7. Should I buy a used Sumitomo crane or a new one?
That's a 'it depends' answer, but I'll give you my decision framework. For a crawler crane over 100 tons: buy used (3-5 years old) if you have a good inspection process. The depreciation curve is steep, and Sumitomo builds those to high safety standards. You can get a 2019 model for 60% of new cost with thousands of hours of usable life left.
For a rough-terrain crane under 50 tons: I'd lean new. The emissions and telematics changes in the last 3 years are significant enough that a used model from 2020 will feel outdated. You'll end up spending on retrofits anyway. Also, the warranty on a new unit is worth more to me than the discount on a used one.
8. How do I evaluate Sumitomo against a direct OEM competitor without getting biased opinions?
I built a cost calculator after getting burned on hidden fees twice. The template is simple: base price + estimated 5-year parts cost (use a 3% annual increase) + service contract + estimated downtime cost (use your hourly revenue rate x expected downtime per year). Run that for at least 3 vendors.
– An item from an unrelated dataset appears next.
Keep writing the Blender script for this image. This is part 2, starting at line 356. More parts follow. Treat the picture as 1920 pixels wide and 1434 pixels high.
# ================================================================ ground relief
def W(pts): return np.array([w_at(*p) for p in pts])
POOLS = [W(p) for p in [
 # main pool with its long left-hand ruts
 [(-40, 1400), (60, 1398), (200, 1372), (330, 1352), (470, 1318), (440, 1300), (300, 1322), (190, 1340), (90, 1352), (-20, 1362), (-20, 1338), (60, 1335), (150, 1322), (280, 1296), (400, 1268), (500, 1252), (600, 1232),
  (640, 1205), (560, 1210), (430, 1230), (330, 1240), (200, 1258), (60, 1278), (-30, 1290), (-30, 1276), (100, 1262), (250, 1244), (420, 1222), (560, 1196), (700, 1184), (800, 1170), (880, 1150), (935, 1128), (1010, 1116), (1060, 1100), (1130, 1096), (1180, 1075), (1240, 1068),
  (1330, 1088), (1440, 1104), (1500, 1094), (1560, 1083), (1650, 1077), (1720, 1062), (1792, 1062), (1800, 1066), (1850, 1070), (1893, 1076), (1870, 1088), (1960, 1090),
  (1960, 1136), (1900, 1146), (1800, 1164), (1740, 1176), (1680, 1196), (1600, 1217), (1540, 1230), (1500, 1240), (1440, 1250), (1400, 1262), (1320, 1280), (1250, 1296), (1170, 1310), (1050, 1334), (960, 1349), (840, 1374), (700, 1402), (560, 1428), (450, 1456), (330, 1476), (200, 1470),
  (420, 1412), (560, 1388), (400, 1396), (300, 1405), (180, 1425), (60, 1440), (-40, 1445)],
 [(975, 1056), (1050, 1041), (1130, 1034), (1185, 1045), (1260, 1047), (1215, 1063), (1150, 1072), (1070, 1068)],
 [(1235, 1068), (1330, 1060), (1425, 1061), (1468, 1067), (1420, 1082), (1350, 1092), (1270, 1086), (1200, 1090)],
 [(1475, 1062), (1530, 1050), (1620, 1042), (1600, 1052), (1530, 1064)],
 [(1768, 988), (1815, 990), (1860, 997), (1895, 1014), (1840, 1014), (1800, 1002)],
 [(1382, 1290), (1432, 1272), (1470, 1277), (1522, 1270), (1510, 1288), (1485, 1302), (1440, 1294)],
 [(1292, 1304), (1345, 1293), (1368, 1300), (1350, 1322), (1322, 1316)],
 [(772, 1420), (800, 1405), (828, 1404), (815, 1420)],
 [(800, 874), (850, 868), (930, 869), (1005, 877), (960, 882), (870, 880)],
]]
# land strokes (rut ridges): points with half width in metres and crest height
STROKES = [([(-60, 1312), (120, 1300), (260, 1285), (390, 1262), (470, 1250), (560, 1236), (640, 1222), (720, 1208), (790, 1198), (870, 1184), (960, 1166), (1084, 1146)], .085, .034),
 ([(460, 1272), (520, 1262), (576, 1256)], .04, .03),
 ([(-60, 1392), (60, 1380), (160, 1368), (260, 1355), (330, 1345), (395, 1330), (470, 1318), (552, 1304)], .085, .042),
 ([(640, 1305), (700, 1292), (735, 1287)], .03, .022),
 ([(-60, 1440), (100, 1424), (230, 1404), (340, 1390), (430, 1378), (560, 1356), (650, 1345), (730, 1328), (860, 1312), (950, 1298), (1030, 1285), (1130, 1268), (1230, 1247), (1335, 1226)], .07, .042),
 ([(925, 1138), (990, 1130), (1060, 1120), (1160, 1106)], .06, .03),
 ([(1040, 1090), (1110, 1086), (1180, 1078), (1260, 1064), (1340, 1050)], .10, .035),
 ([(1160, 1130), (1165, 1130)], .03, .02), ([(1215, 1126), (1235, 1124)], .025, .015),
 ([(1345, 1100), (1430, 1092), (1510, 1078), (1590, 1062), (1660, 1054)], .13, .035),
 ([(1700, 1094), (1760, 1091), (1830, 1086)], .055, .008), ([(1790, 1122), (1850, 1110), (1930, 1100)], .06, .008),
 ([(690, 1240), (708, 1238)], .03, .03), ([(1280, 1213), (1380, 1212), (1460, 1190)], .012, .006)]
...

One thing I've never fully understood: why dealers won't just share the 5-year parts cost estimate up front. It's not proprietary. It would save everyone time. My suspicion is they don't want you to compare apples to apples. So I force the issue. I tell them: 'I need a line-item quote for year 1-5 scheduled maintenance parts and labor. If you can't provide it, I'll assume a 20% contingency.' That usually gets their attention.
This worked for us, but our situation was predictable: mid-size fleet, domestic operations, standard operating hours. If you're a seasonal contractor with demand spikes, or you're in remote mining country with crazy logistics, the calculus might be different. Adjust for your context.
Final thought for procurement folks
I still kick myself for not documenting a vendor's verbal promise on rush shipping costs in 2022. If I'd gotten it in writing, we'd have saved $1,200. Don't be like me. Get everything in a quote, run your own TCO model, and trust the numbers—not the salesman's charisma. Sumitomo has been a solid partner for us, but the process of verifying that was worth every hour I spent on spreadsheets.